そんな時、ふと思い出したのは受験の時だった。あの時、叶えたい夢があると思うこともないくらい集中して勉強していた。受験の経験は、「あれだけ私は頑張ることができる」という確かな自信に変わっていた。

それから私は集中して就活に取り組んだ。OB訪問をしてアドバイスを聞き、指導教官と相談を重ねた。そうして内定を勝ち取った。受験の時と同様に、泣くこともないくらい、私はやり切ったんだという実感に覆われた。

◎          ◎

就職してからは再び夢のない期間を過ごした。どこか仕事に本気になれないまま、このままじゃいけないと私は自分探しをするかのように一人旅に出かけた。

久しぶりに足を踏み入れる馴染みの土地を訪れた。一人旅は良い。悩みとか不安とか余計なことを考えている余裕なんて常にないからだ。旅に真剣にならないと、危険が伴う。

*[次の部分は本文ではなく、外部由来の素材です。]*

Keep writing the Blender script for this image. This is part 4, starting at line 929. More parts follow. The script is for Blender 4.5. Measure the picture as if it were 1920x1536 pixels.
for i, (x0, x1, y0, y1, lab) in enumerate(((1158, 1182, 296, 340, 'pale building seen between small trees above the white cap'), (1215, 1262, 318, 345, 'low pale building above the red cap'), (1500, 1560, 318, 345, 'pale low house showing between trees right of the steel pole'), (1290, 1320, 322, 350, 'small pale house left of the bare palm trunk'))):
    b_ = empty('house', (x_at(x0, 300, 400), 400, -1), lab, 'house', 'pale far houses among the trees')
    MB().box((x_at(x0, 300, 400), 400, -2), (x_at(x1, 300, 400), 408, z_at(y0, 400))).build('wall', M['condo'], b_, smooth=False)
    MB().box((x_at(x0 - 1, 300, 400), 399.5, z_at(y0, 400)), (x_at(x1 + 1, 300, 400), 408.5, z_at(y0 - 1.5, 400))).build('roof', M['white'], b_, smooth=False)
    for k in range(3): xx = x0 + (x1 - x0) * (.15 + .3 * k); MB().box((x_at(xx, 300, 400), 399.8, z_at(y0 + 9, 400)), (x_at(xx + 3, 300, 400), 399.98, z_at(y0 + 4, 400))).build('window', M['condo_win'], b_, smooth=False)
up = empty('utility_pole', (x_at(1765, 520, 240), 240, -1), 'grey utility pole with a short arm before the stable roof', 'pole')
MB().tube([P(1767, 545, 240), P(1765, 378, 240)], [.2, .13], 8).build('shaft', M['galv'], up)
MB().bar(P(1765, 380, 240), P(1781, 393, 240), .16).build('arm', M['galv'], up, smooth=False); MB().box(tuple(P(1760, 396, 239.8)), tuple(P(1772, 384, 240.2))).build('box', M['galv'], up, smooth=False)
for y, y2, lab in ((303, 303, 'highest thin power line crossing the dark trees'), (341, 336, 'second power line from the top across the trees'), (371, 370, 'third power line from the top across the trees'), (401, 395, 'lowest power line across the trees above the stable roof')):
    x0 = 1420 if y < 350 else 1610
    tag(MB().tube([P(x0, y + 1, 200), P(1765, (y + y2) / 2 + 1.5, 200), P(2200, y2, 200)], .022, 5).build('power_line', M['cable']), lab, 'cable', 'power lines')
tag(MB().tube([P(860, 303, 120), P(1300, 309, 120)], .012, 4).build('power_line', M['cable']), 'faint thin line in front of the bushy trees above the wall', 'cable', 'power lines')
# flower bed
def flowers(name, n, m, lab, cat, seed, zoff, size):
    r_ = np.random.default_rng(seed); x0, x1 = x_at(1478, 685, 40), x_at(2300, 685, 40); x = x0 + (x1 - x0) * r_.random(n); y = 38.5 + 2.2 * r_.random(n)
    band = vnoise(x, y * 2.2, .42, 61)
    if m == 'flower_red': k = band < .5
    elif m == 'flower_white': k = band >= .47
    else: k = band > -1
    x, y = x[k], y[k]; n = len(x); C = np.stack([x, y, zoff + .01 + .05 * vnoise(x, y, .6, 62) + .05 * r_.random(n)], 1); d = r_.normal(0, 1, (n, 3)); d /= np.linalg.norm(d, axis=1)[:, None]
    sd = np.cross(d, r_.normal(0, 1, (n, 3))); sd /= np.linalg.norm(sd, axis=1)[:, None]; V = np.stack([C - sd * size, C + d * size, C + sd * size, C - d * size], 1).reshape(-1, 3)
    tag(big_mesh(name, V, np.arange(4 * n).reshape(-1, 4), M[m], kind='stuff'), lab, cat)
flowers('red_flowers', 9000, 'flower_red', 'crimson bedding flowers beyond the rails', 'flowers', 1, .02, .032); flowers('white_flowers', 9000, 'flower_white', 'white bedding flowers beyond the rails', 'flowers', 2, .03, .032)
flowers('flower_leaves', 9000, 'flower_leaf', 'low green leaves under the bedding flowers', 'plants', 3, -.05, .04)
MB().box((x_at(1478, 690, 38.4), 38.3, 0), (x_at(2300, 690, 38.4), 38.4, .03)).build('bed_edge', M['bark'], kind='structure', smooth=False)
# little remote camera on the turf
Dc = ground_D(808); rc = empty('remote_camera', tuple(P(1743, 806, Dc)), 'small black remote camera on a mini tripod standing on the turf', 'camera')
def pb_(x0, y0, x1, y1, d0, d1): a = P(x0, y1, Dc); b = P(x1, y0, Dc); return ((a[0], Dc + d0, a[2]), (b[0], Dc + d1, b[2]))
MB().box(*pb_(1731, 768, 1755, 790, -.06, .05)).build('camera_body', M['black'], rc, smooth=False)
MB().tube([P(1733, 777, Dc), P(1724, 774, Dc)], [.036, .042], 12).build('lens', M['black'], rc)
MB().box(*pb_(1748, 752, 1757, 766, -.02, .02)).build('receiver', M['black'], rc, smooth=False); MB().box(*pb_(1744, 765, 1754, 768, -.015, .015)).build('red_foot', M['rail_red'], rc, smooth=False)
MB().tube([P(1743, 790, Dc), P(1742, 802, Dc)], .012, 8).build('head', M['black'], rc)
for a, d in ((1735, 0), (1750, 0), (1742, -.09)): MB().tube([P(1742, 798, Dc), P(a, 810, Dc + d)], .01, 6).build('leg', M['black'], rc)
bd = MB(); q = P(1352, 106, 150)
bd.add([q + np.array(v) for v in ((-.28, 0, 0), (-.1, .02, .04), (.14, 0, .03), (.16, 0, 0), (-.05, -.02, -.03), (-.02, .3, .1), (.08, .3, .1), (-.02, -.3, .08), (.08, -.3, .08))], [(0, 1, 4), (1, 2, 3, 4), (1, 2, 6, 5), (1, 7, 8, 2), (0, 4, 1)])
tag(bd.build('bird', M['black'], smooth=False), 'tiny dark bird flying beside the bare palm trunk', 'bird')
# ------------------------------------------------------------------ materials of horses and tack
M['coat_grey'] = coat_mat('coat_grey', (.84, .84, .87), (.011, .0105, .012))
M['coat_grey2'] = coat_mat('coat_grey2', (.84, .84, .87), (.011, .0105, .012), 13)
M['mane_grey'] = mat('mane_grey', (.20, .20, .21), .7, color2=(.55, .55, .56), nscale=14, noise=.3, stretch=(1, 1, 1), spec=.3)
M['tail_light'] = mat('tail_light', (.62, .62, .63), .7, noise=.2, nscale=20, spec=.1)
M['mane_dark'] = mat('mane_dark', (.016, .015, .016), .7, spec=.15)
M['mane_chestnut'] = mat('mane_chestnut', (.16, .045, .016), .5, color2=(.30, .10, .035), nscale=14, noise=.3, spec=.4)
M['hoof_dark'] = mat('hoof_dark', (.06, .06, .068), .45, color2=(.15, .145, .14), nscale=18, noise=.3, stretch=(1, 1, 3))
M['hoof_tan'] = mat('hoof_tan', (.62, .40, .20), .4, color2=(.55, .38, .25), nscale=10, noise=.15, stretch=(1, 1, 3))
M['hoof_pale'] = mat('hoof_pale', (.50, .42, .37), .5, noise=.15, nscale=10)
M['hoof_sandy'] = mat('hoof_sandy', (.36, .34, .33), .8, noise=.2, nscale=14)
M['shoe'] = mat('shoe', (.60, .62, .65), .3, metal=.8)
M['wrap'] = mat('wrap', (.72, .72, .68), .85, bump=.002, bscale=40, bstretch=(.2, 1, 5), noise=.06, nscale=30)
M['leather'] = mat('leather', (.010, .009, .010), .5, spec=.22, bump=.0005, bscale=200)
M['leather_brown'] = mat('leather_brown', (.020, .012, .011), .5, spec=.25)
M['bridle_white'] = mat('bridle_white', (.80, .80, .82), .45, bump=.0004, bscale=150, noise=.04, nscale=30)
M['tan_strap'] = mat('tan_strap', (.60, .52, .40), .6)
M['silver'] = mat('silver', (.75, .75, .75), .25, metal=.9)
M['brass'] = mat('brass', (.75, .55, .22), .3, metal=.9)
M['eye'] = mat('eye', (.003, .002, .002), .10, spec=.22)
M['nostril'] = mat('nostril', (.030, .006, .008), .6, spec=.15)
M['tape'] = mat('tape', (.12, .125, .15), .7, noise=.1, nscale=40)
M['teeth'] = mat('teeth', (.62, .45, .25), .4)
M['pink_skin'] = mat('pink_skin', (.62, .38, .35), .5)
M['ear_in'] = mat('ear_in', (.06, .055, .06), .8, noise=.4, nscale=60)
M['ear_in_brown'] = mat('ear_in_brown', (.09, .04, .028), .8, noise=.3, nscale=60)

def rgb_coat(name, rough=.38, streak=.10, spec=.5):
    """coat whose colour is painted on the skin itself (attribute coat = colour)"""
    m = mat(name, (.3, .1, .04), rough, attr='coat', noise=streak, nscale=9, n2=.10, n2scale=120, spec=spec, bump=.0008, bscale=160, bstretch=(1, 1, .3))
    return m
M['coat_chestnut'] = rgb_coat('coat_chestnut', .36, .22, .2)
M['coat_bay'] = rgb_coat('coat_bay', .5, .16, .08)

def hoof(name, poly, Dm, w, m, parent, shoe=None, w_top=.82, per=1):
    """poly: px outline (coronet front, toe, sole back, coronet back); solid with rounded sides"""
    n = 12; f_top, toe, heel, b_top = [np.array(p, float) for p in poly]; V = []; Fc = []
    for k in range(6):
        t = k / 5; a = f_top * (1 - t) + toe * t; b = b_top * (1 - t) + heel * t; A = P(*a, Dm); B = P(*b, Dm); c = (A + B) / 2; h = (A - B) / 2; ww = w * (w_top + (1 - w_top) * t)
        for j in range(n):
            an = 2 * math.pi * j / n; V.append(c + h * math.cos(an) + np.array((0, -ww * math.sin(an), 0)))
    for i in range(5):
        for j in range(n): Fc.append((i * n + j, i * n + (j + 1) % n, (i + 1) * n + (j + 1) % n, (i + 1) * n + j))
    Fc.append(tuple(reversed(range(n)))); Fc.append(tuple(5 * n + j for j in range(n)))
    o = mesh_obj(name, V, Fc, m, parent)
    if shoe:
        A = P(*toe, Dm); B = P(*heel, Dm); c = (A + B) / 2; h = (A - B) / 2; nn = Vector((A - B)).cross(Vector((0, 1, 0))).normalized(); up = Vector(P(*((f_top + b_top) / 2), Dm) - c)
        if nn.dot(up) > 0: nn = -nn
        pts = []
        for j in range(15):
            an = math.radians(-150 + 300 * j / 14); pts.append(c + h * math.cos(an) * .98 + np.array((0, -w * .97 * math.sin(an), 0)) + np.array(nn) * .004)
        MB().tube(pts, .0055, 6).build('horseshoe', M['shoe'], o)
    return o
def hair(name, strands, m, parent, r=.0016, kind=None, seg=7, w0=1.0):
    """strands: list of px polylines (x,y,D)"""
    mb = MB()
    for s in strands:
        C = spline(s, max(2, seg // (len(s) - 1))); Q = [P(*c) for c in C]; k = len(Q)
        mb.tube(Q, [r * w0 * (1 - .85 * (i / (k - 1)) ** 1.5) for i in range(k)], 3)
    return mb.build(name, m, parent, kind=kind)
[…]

前にこの土地に来た時はまだ学生だった。何かに追われることもなくただ夢を追い続けていたころだ。当時はなんのしがらみもなく、淡々と旅行を楽しんでいた記憶がある。

一人旅という一種の瞑想状態の中、ふと私は仕事を頑張りたいと再び思った瞬間があった。まるで悟りを開いたかのようだった。「ああ夢を持つって素敵なことだな」と帰国の飛行機の中でやっと実感をした。なぜか思わず泣きそうになった。

◎          ◎

昔は夢のない人に対して「夢を持つべき」「なんで夢がないの?」と思っていた。でも今はそんなふうには思わない。夢があるって素敵なことだし、何よりもとても幸運なことだ。

夢が叶うってすごいね、とよく言われる。でも何より幸運なことは、夢が叶ったことよりも、夢があり続けていたことなんだと今では思う。